David Macfarlane
Top executives at the country’s largest channel for funding to non-profit organisations, the National Development Agency (NDA), are apparently flouting the agency’s own funding procedures. And, while NGOs serving South Africa’s poorest citizens struggle to remain afloat as the NDA continues to be chronically unable to disburse funds at its disposal effectively, the agency’s chief stands accused of lavishing funds on projects with which he has personal connections.
NDA insiders accuse acting CEO Delani Mthembu of bias towards certain projects based in his home province of KwaZulu-Natal.
The Mail & Guardian has seen documents concerning three projects in the province that have received NDA funding ranging from R270 000 to R5-million.

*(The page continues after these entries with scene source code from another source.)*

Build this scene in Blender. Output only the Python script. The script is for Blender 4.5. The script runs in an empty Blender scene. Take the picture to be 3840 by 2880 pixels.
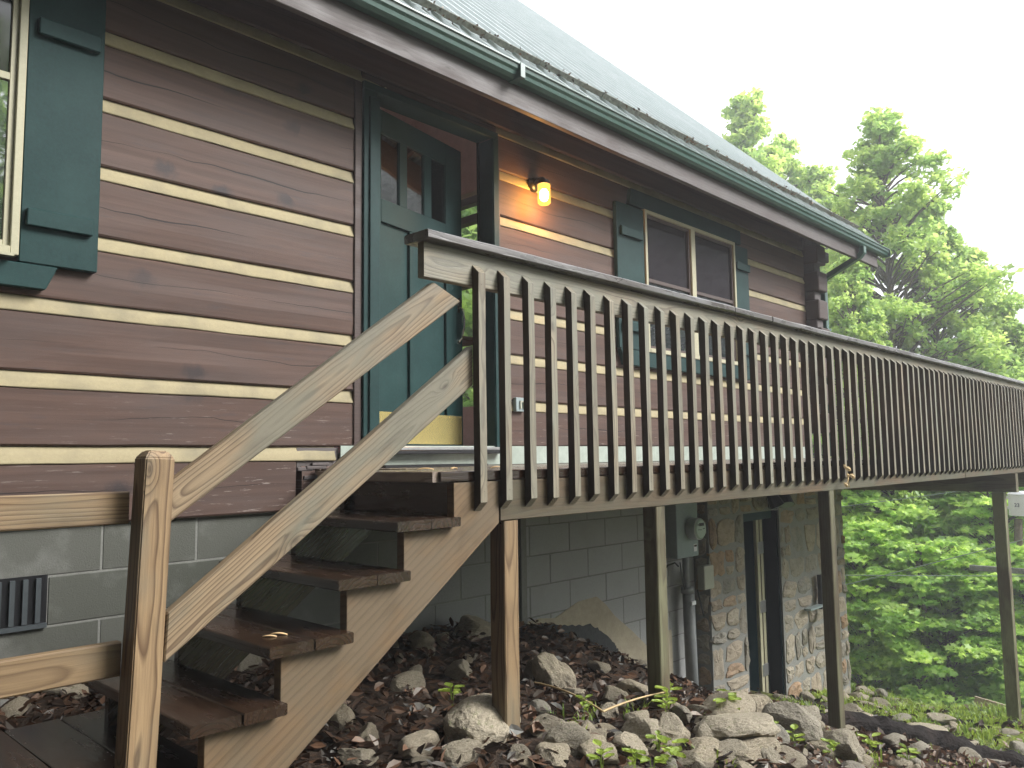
import bpy, bmesh, math, random
import numpy as np
from mathutils import Vector, Matrix, noise as mnoise
random.seed(11); np.random.seed(11)
SC = bpy.context.scene
COL = SC.collection
R = math.radians

# ------------------------------------------------------------------ camera, sky, sun, exposure
cam_d = bpy.data.cameras.new("camera"); cam = bpy.data.objects.new("camera", cam_d); COL.objects.link(cam)
cam_d.sensor_width = 36.0; cam_d.lens = 3012.33 / 3840 * 36.0; cam_d.clip_start = .05; cam_d.clip_end = 800
cr = Vector((0.69145439, -0.722288, -0.01381531)); cu = Vector((-0.05735352, -0.07394837, 0.99561148)); cf = Vector((0.72013985, 0.68762757, 0.09255769))
cam.matrix_world = Matrix.Translation((0, -4.314, 0.0452)) @ Matrix((cr, cu, -cf)).transposed().to_4x4()
SC.camera = cam
w = bpy.data.worlds.new("World"); SC.world = w; w.use_nodes = True
wn = w.node_tree.nodes; wl = w.node_tree.links
bg = wn["Background"]
sky = wn.new("ShaderNodeTexSky"); sky.sky_type = 'NISHITA'; sky.sun_disc = False
sky.sun_elevation = R(37); sky.sun_rotation = R(141); sky.air_density = 1.0; sky.dust_density = 6.0
hs = wn.new("ShaderNodeHueSaturation"); hs.inputs['Saturation'].default_value = .12
wl.new(sky.outputs[0], hs.inputs['Color'])
wmix = wn.new("ShaderNodeMix"); wmix.data_type = 'RGBA'; wmix.inputs[0].default_value = .6
wl.new(hs.outputs[0], wmix.inputs[6]); wmix.inputs[7].default_value = (10.9, 11.2, 11.8, 1)
wl.new(wmix.outputs[2], bg.inputs[0]); bg.inputs[1].default_value = .06
sd = bpy.data.lights.new("overcast_sun", 'SUN'); sd.energy = 1.5; sd.angle = R(26); sd.color = (1, .985, .96)
so = bpy.data.objects.new("overcast_sun", sd); COL.objects.link(so)
sv = Vector((.66, -.82, .80)).normalized()      # towards the light: front right, high
so.rotation_euler = sv.to_track_quat('Z', 'Y').to_euler()
SC.view_settings.view_transform = 'Standard'; SC.view_settings.look = 'None'
SC.view_settings.exposure = 1.95; SC.view_settings.gamma = 1
SC.render.engine = 'CYCLES'
try:
    SC.cycles.max_bounces = 7; SC.cycles.transparent_max_bounces = 8; SC.cycles.diffuse_bounces = 4
except Exception: pass

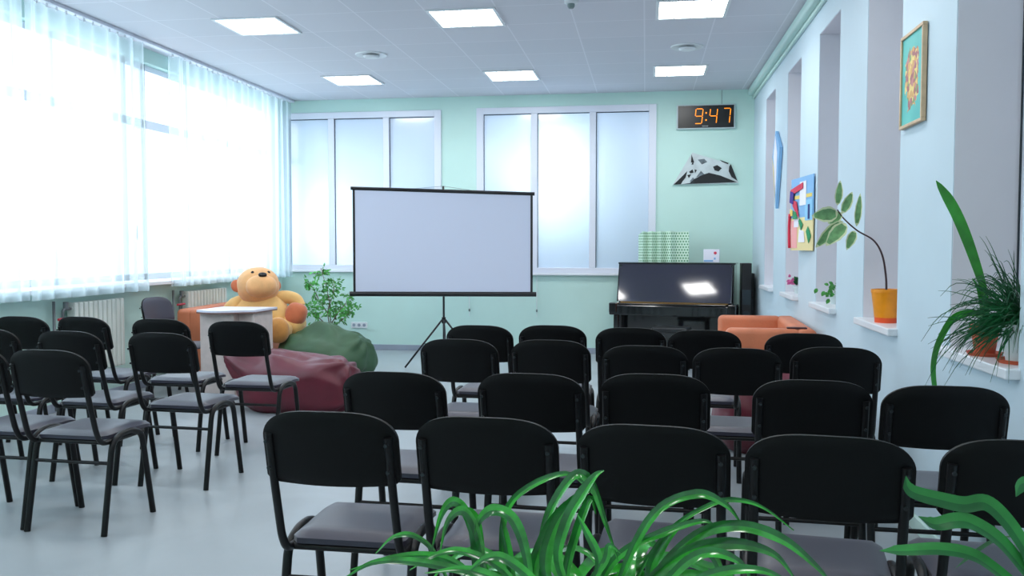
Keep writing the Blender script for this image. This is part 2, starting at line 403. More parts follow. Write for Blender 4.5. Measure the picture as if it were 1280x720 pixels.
# back wall windows
def back_window(name, a, mull):
    x0, x1, z0, z1 = a; bm = bmesh.new(); ya, yb = YB-.02, YB+.07; t = .055
    box(bm, x0-.04, x0+t, ya, yb, z0-.03, z1+.04, .005); box(bm, x1-t, x1+.04, ya, yb, z0-.03, z1+.04, .005)
    box(bm, x0+t, x1-t, ya, yb, z1-t+.01, z1+.04, .005); box(bm, x0+t, x1-t, ya, yb, z0-.03, z0+.04, .005)
    for m_ in mull: box(bm, m_-.042, m_+.042, ya, yb, z0+.04, z1-t+.01, .005)
    w = struct(obj(name, bm, M['pvc']))
    xs = [x0+t]
    for m_ in mull: xs += [m_-.042, m_+.042]
    xs.append(x1-t)
    for p, q in zip(xs[::2], xs[1::2]):
        obj('pane', B(p-.005, q+.005, YB+.02, YB+.028, z0+.03, z1-.04), M['frost'], w)
        g = bmesh.new(); box(g, p, p+.008, YB+.008, YB+.016, z0+.04, z1-.045); box(g, p, q, YB+.008, YB+.016, z1-.055, z1-.045)  # dark strips draw the shadow lines at the pane's left and top
        obj('gasket_shade', g, M['gasket_shade'], w)
    obj('window_sill', B(x0-.06, x1+.06, YB-.05, YB, z0-.06, z0-.03, .006), M['sill'], w)
back_window('window_1', WL, (-4.244, -3.47)); back_window('window_2', WR, (-1.457, -.69))
# left wall window units
bm = bmesh.new(); xa, xb = XL-.16, XL-.08
def vbar(y, w): box(bm, xa, xb, y-w/2, y+w/2, WZ0, WZ1, .005)
def hbar(ya_, yb_, z, h): box(bm, xa, xb, ya_, yb_, z-h/2, z+h/2, .005)
hbar(WY0, WY1, WZ0+.035, .07); hbar(WY0, WY1, WZ1-.03, .06); hbar(WY0, WY1, 2.66, .09)
vw = [WY0+.03, 1.7, 2.75, 3.8, 4.85, 5.9, 6.95, 8.02, 8.36, 9.25, 10.2, WY1-.03]
for y in vw: vbar(y, .09)
for y in (7.9,): vbar(y, .16)
w = struct(obj('window_3', bm, M['pvc']))
for a, b in zip(vw, vw[1:]): obj('pane', B(XL-.125, XL-.119, a+.04, b-.04, WZ0+.06, WZ1-.05), M['glass'], w)
obj('window_sill', B(XL-.1, XL+.16, WY0-.05, WY1+.05, WZ0-.045, WZ0-.005, .006), M['sill'], w)
bm = bmesh.new(); tube(bm, [(XL-.06, 8.12, 1.48), (XL-.03, 8.12, 1.48), (XL-.03, 8.12, 1.62)], .01); obj('handle', bm, M['pipe'], w, True)

# ---------------------------------------------------------------- curtain track and curtains
CX = -4.78
bm = bmesh.new(); box(bm, CX-.04, CX+.03, .5, YB-.03, H-.03, H, .006)
o = obj('curtain_track', bm, M['pvc'])
tag(o, 'long grey curtain track along the ceiling above the window wall', 'curtain rail')
def curtain(name, y0, y1, z0, seed, dense, label):
    bm = bmesh.new(); rnd = random.Random(seed); ny = int((y1-y0)*90); nz = 24
    ph = [rnd.uniform(0, 6.28) for _ in range(5)]
    rows = []
    for i in range(ny+1):
        y = y0+(y1-y0)*i/ny; col = []
        e = 0
        for (yc, wd, am) in dense: e += am*math.exp(-((y-yc)/wd)**2)
        for j in range(nz+1):
            z = z0+(H-.05-z0)*j/nz; t = j/nz
            a = .010+.012*(1-t)*.7+.028*e
            f = math.sin(y*34+ph[0]+1.2*math.sin(y*2.3+ph[1]))*a + .012*math.sin(y*13+ph[2]+t*.6) + e*.02*math.sin(y*70+ph[3])
            col.append(bm.verts.new((CX+f, y+.008*math.sin(y*34+ph[4]), z+.002*math.sin(y*34+ph[0])*(1-t))))
        rows.append(col)
    for a, b in zip(rows, rows[1:]):
        for j in range(nz): bm.faces.new((a[j], b[j], b[j+1], a[j+1]))
    r = thing(name, label, 'curtain', (0, 0, 0), group='sheer white curtains on the window wall')
    obj('fabric', bm, M['curtain'], r, True)
    bm = bmesh.new(); prev = None        # doubled hem
    for i in range(0, ny+1):
        v0 = rows and (y0+(y1-y0)*i/ny)
        y = v0; e = sum(am*math.exp(-((y-yc)/wd)**2) for (yc, wd, am) in dense)
        pr_ = []
        for z in (z0, z0+.055):
            t = (z-z0)/(H-z0); a = .010+.012*(1-t)*.7+.028*e
            f = math.sin(y*34+ph[0]+1.2*math.sin(y*2.3+ph[1]))*a + .012*math.sin(y*13+ph[2]+t*.6) + e*.02*math.sin(y*70+ph[3])
            pr_.append(bm.verts.new((CX+f+.004, y+.008*math.sin(y*34+ph[4]), z+.002*math.sin(y*34+ph[0])*(1-t))))
        if prev: bm.faces.new((prev[0], pr_[0], pr_[1], prev[1]))
        prev = pr_
    obj('hem', bm, M['curtain'], r, True)
    bm = bmesh.new(); k = y0+.03
    while k < y1:
        box(bm, CX-.006, CX+.006, k-.006, k+.006, H-.06, H-.03); k += .12
    obj('hook', bm, M['white'], r)['kind'] = 'stuff'
curtain('curtain', .7, 6.25, .99, 1, [(6.15, .12, .5)], 'sheer white curtain cut off by the left edge of the picture')
curtain('curtain', 6.27, 7.86, .985, 2, [(7.72, .16, 1.2), (6.35, .1, .4)], 'sheer white curtain bunched at its right edge beside the uncovered window strip')
curtain('curtain', 8.42, 11.45, 1.0, 3, [(8.55, .17, 1.2), (11.2, .2, .7)], 'sheer white curtain reaching into the far corner behind the teddy bear')

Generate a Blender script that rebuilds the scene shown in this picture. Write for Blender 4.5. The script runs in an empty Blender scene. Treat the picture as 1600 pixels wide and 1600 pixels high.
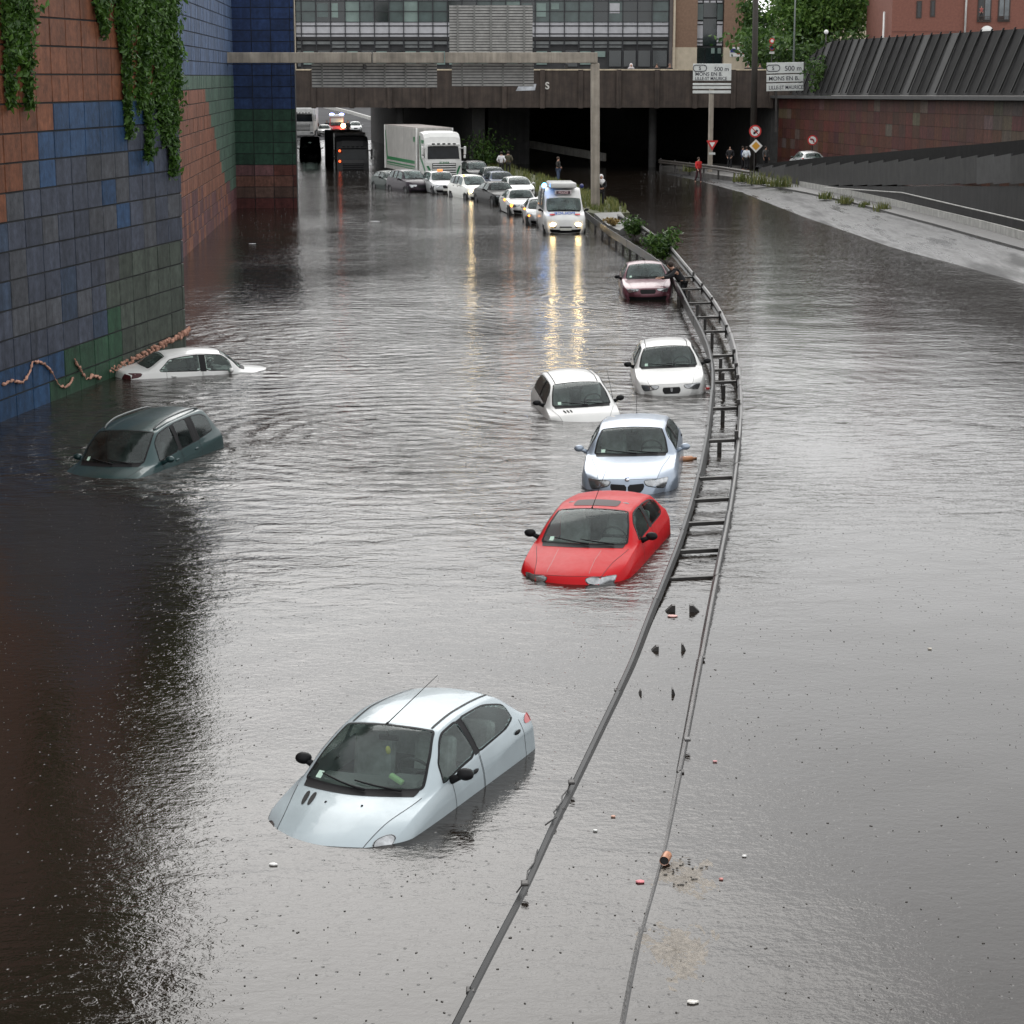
import bpy, bmesh, math, random
import numpy as np
from mathutils import Vector, Matrix, Euler
R = math.radians
random.seed(7)
rng = np.random.default_rng(5)
SC = bpy.context.scene
COL = SC.collection
# ------------------------------------------------------------------ camera (surveyed from the photo)
F = 3200.0; CAMH = 7.12; PITCH = math.atan(681/3200)
CP, SP = math.cos(PITCH), math.sin(PITCH)
def ray(px, py):
    a = (px-800)/F; b = (py-800)/F
    return Vector((a, CP - b*SP, -SP - b*CP))
def P(px, py, z=0.0):
    d = ray(px, py); t = (z-CAMH)/d.z
    return Vector((d.x*t, d.y*t, z))
def at(px, py, Y):
    d = ray(px, py); t = Y/d.y
    return Vector((d.x*t, Y, CAMH + d.z*t))
def proj(p):
    x, y, z = p[0], p[1], p[2]-CAMH
    dep = y*CP - z*SP; up = y*SP + z*CP
    return (800 + F*x/dep, 800 - F*up/dep)
cam_d = bpy.data.cameras.new('camera'); cam = bpy.data.objects.new('camera', cam_d); COL.objects.link(cam)
cam.location = (0, 0, CAMH); cam.rotation_euler = (R(90)-PITCH, 0, 0)
cam_d.sensor_width = 36; cam_d.lens = 36*F/1600; cam_d.clip_start = .2; cam_d.clip_end = 3000
SC.camera = cam

# ------------------------------------------------------------------ materials
MATS = {}
def nodes(name):
    m = bpy.data.materials.new(name); m.use_nodes = True
    nt = m.node_tree; b = nt.nodes['Principled BSDF']
    return m, nt, b
def N(nt, t, **kw):
    n = nt.nodes.new(t)
    for k, v in kw.items():
        if k in n.inputs: n.inputs[k].default_value = v
        else: setattr(n, k, v)
    return n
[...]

In total these three projects have received more than R7-million. Comparison with figures the NDA supplied to the M&G last week shows this is more than 60% of the amount the agency allocated to projects in the whole of KwaZulu-Natal between May 2000 and December last year.
In each case, the M&G has been told, NDA funding procedures were ignored, and in each case Mthembu has family or other personal connections with the projects in question.
Asked about this, Mthembu said: “I wish to assure you that the NDA’s assessment, approval and disbursement process is a thorough one that is undertaken by all board members. Also my involvement in NGOs and other private, independent entities is public knowledge and I declare conflicts of interest whenever necessary.
“As a committed citizen of the country, I have been and continue to be involved in development projects and programmes, not only in KwaZulu-Natal but also throughout the country.”
However, NDA sources say about 70% of NDA-funded projects in KwaZulu-Natal are “not genuine”, meaning the projects don’t exist or were formulated only after receiving NDA funding.
Mthembu did not answer questions about how their funding applications were assessed.
The core function of the NDA, which was established by a 1998 Act, is to channel government and donor funds to non-profit organisations in their battle against poverty a function it has been struggling to perform since opening its doors in April 2000. As a result, a wide range of the country’s high-priority areas remains seriously neglected adult education (including literacy training), early childhood development, HIV/Aids awareness, domestic violence, land reform, human rights education and rural local government, among others.
The M&G reported on several occasions last year that the NDA was consistently falling well short of its disbursement targets. Last week Mthembu told the M&G that the NDA disbursed more than R142-million between May 2000 and December last year. The NDA’s own figures show that this is less than half the money the agency had available for disbursement in that period.
Large numbers of cash-strapped NGOs are still waiting for the NDA to assess their funding applications, and in some cases even to return phone calls. One has had to submit its application three times: the NDA lost the first, which the NGO hand-delivered in April; lost the second, hand-delivered in June; and eventually gave a reference number in December to the third application. Nine months after the NGO’s first application, it still awaits the NDA’s assessment.
At a recent Southern Africa Institute of Fundraising workshop, about half the participants felt they “should give up on the NDA”, an NGO source says.
“Mention the NDA and NGOs roll their eyes … They feel they might as well put their fundraising energies elsewhere as they’re nearly going bankrupt waiting for the NDA.” Representatives from organisations involved in human rights education, the disabled, small business, job creation, early education and welfare attended the workshop.
Amid mounting controversy last year around the NDA’s performance, the government announced in September that it was shifting responsibility for the agency from the Ministry of Finance to the Ministry of Social Development. Minister of Social Development Zola Skweyiya said at the time an audit of the NDA was necessary “so that its problems are known to everyone in South Africa”. Skweyiya has said nothing since then about this audit, and did not respond to the M&G’s faxed questions last week.
One beneficiary of more than R5-million in NDA funding is a trust in KwaZulu-Natal that boasts Mthembu’s brother as a board member, the M&G has been told. Especially favoured by Mthembu, the Uphaphe Empowerment Trust aims to help subsistence and small-scale farmers gain access to markets. But M&G sources say NDA funding procedures were not followed, and the project is “a spectacular failure”.
Another organisation, the Ethalaleni Development Trust, is apparently based in Mthembu’s hometown. It targets rural women and youth for skills training, and recently received more than R1,5-million from the NDA. Yet this trust, insiders say, has three different NDA-allocated reference numbers for the same project, and has received multiple, overlapping grants as a result. Relatives of Mthembu are involved in this trust too, it is understood.
“There’s no proper assessment,” the M&G has been told. “It’s a chronic problem. NDA management relish this chaos, because it means they can do what they want.”